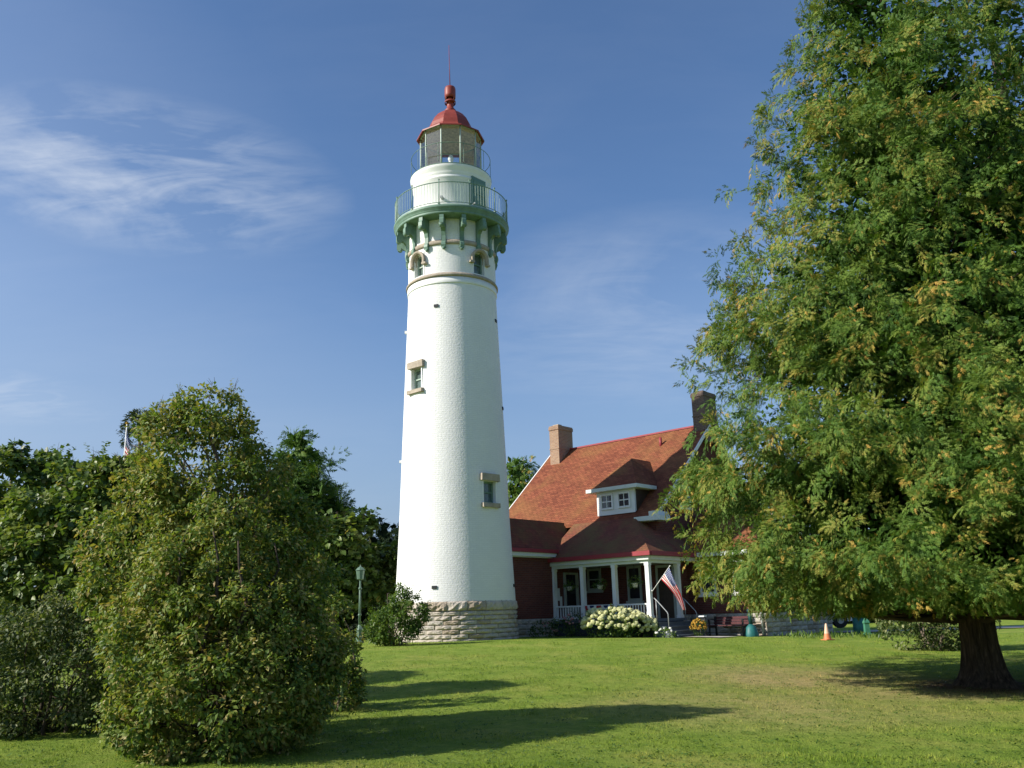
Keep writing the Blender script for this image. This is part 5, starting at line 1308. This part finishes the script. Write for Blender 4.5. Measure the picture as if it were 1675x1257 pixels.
# shrub behind the cedar trunk, and trees beyond the drive at right
broad_tree('hedge_shrub', 'pale leaved shrub low behind the cedar trunk', 'shrub', (11.3, 25.5, gz(11.3, 25.5)),
           [(11.0, 25.5, 0.55, 1.0, 0.8, 0.75), (12.0, 25.6, 0.4, 1.0, 0.8, 0.7), (11.2, 25.6, 1.2, 0.8, 0.7, 0.6)], 140, 60, 0.24, 0.10, 'leaf_pale', 62,
           trunk_r=0.03, stems=5, nl=24, tint0=0.45, yellow=0.03, surf=0.85)
rl = ['leftmost dark tree beyond the gravel drive behind the cedar', 'dark tree beyond the drive behind the cedar crown', 'dark tree beyond the drive left of the cedar trunk', 'dark tree beyond the drive behind the cedar trunk',
      'dark tree beyond the drive just right of the cedar trunk', 'dark tree beyond the drive at the right edge', 'dark tree beyond the drive outside the right edge']
for i, (x, y, h) in enumerate(((18, 62, 6.0), (23, 66, 6.6), (28, 64, 5.6), (32.5, 66, 6.4), (36.5, 63, 7.5), (40.0, 66, 7.5), (44, 64, 7.0))):
    conifer('roadside_tree', rl[i], 'tree', (x, y, gz(x, y)), [(0.05, 2.6), (1.5, 3.0), (h * 0.6, 2.4), (h * 0.88, 1.1), (h, 0.15)], 70, 0.48, 13, 'leaf_dark', 70 + i, 0.2,
            droop=0.35, tint0=0.5, yellow=0.0, inner=0.3, step=0.8, inside=6, group='dark trees beyond the gravel drive', cull_back=0.6)

# ================================================================== GRASS
rng = np.random.default_rng(90)
N = 210000
Yb = 8.5 + (rng.random(N) ** 1.5) * 24.0
half = 0.62 * Yb + 0.6
Xb = rng.uniform(-1, 1, N) * half
Zb = ground(Xb, Yb)
keep = ~(((Xb - TX) ** 2 + (Yb - TY) ** 2) < 2.5 ** 2)
Xb, Yb, Zb = Xb[keep], Yb[keep], Zb[keep]; N = len(Xb)
axis = np.stack([rng.normal(0, 0.45, N), rng.normal(0, 0.45, N), np.ones(N)], -1)
nrm = np.stack([rng.normal(0, 1, N), rng.normal(0, 1, N), np.zeros(N)], -1)
fld = np.zeros(N)
for q in range(14):
    a_, b_, c_ = rng.normal(0, 3.2, 2).tolist() + [rng.uniform(0, 6.28)]
    fld += np.sin(Xb * a_ + Yb * b_ + c_)
fld = np.clip(fld / 4.0, -1, 2)
size = rng.uniform(0.018, 0.038, N) * (1 + 0.02 * (Yb - 9)) * (1 + 0.35 * fld)
leaf_obj('grass', np.stack([Xb, Yb, Zb - 0.004], -1), axis, nrm, size, rng.random(N) ** 1.2, [(0, 0.09, 0), (0, -0.09, 0), (1, 0, 0.25)], [(0, 1, 2)], M['blade'], kind='stuff')
# clover and plantain rosettes in the turf
n = 5200
Yr = 8.6 + (rng.random(n) ** 1.4) * 16; Xr = rng.uniform(-1, 1, n) * (0.6 * Yr)
kk = 6; N2 = n * kk
ang = rng.uniform(0, 6.28, N2)
leaf_obj('clover', np.repeat(np.stack([Xr, Yr, ground(Xr, Yr) + 0.012], -1), kk, 0) + rng.normal(0, 0.035, (N2, 3)) * np.array([1, 1, 0.15]), np.stack([np.cos(ang), np.sin(ang), rng.uniform(0.1, 0.6, N2)], -1), rng.normal(0, 0.25, (N2, 3)) + np.array([0, 0, 1.0]), rng.uniform(0.018, 0.045, N2), np.repeat(rng.random(n), kk), QUAD_V, QUAD_F, M['leaf_small'], kind='stuff')
# taller weeds by the edge of the lawn near the cone
n = 700
Xw = rng.uniform(9.6, 15.0, n); Yw = rng.uniform(31.0, 35.5, n); Zw = ground(Xw, Yw)
leaf_obj('weeds', np.stack([Xw, Yw, Zw], -1), np.stack([rng.normal(0, .4, n), rng.normal(0, .4, n), np.ones(n)], -1), rng.normal(size=(n, 3)), rng.uniform(0.05, 0.12, n) * rng.choice([1, 1, 1.6, 2.4], n), rng.random(n),
         [(0, 0.08, 0), (0, -0.08, 0), (0.6, -0.12, 0.08), (0.6, 0.12, 0.08), (1, 0, 0.3)], [(0, 1, 2, 3), (3, 2, 4)], M['leaf_small'], kind='stuff')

TASK DIRECTIONS: Print the full listing exactly, dropping the pictures.

COMPLETED EXERCISE:
Keep writing the Blender script for this image. This is part 5, starting at line 1308. This part finishes the script. Write for Blender 4.5. Measure the picture as if it were 1675x1257 pixels.
# shrub behind the cedar trunk, and trees beyond the drive at right
broad_tree('hedge_shrub', 'pale leaved shrub low behind the cedar trunk', 'shrub', (11.3, 25.5, gz(11.3, 25.5)),
           [(11.0, 25.5, 0.55, 1.0, 0.8, 0.75), (12.0, 25.6, 0.4, 1.0, 0.8, 0.7), (11.2, 25.6, 1.2, 0.8, 0.7, 0.6)], 140, 60, 0.24, 0.10, 'leaf_pale', 62,
           trunk_r=0.03, stems=5, nl=24, tint0=0.45, yellow=0.03, surf=0.85)
rl = ['leftmost dark tree beyond the gravel drive behind the cedar', 'dark tree beyond the drive behind the cedar crown', 'dark tree beyond the drive left of the cedar trunk', 'dark tree beyond the drive behind the cedar trunk',
      'dark tree beyond the drive just right of the cedar trunk', 'dark tree beyond the drive at the right edge', 'dark tree beyond the drive outside the right edge']
for i, (x, y, h) in enumerate(((18, 62, 6.0), (23, 66, 6.6), (28, 64, 5.6), (32.5, 66, 6.4), (36.5, 63, 7.5), (40.0, 66, 7.5), (44, 64, 7.0))):
    conifer('roadside_tree', rl[i], 'tree', (x, y, gz(x, y)), [(0.05, 2.6), (1.5, 3.0), (h * 0.6, 2.4), (h * 0.88, 1.1), (h, 0.15)], 70, 0.48, 13, 'leaf_dark', 70 + i, 0.2,
            droop=0.35, tint0=0.5, yellow=0.0, inner=0.3, step=0.8, inside=6, group='dark trees beyond the gravel drive', cull_back=0.6)

# ================================================================== GRASS
rng = np.random.default_rng(90)
N = 210000
Yb = 8.5 + (rng.random(N) ** 1.5) * 24.0
half = 0.62 * Yb + 0.6
Xb = rng.uniform(-1, 1, N) * half
Zb = ground(Xb, Yb)
keep = ~(((Xb - TX) ** 2 + (Yb - TY) ** 2) < 2.5 ** 2)
Xb, Yb, Zb = Xb[keep], Yb[keep], Zb[keep]; N = len(Xb)
axis = np.stack([rng.normal(0, 0.45, N), rng.normal(0, 0.45, N), np.ones(N)], -1)
nrm = np.stack([rng.normal(0, 1, N), rng.normal(0, 1, N), np.zeros(N)], -1)
fld = np.zeros(N)
for q in range(14):
    a_, b_, c_ = rng.normal(0, 3.2, 2).tolist() + [rng.uniform(0, 6.28)]
    fld += np.sin(Xb * a_ + Yb * b_ + c_)
fld = np.clip(fld / 4.0, -1, 2)
size = rng.uniform(0.018, 0.038, N) * (1 + 0.02 * (Yb - 9)) * (1 + 0.35 * fld)
leaf_obj('grass', np.stack([Xb, Yb, Zb - 0.004], -1), axis, nrm, size, rng.random(N) ** 1.2, [(0, 0.09, 0), (0, -0.09, 0), (1, 0, 0.25)], [(0, 1, 2)], M['blade'], kind='stuff')
# clover and plantain rosettes in the turf
n = 5200
Yr = 8.6 + (rng.random(n) ** 1.4) * 16; Xr = rng.uniform(-1, 1, n) * (0.6 * Yr)
kk = 6; N2 = n * kk
ang = rng.uniform(0, 6.28, N2)
leaf_obj('clover', np.repeat(np.stack([Xr, Yr, ground(Xr, Yr) + 0.012], -1), kk, 0) + rng.normal(0, 0.035, (N2, 3)) * np.array([1, 1, 0.15]), np.stack([np.cos(ang), np.sin(ang), rng.uniform(0.1, 0.6, N2)], -1), rng.normal(0, 0.25, (N2, 3)) + np.array([0, 0, 1.0]), rng.uniform(0.018, 0.045, N2), np.repeat(rng.random(n), kk), QUAD_V, QUAD_F, M['leaf_small'], kind='stuff')
# taller weeds by the edge of the lawn near the cone
n = 700
Xw = rng.uniform(9.6, 15.0, n); Yw = rng.uniform(31.0, 35.5, n); Zw = ground(Xw, Yw)
leaf_obj('weeds', np.stack([Xw, Yw, Zw], -1), np.stack([rng.normal(0, .4, n), rng.normal(0, .4, n), np.ones(n)], -1), rng.normal(size=(n, 3)), rng.uniform(0.05, 0.12, n) * rng.choice([1, 1, 1.6, 2.4], n), rng.random(n),
         [(0, 0.08, 0), (0, -0.08, 0), (0.6, -0.12, 0.08), (0.6, 0.12, 0.08), (1, 0, 0.3)], [(0, 1, 2, 3), (3, 2, 4)], M['leaf_small'], kind='stuff')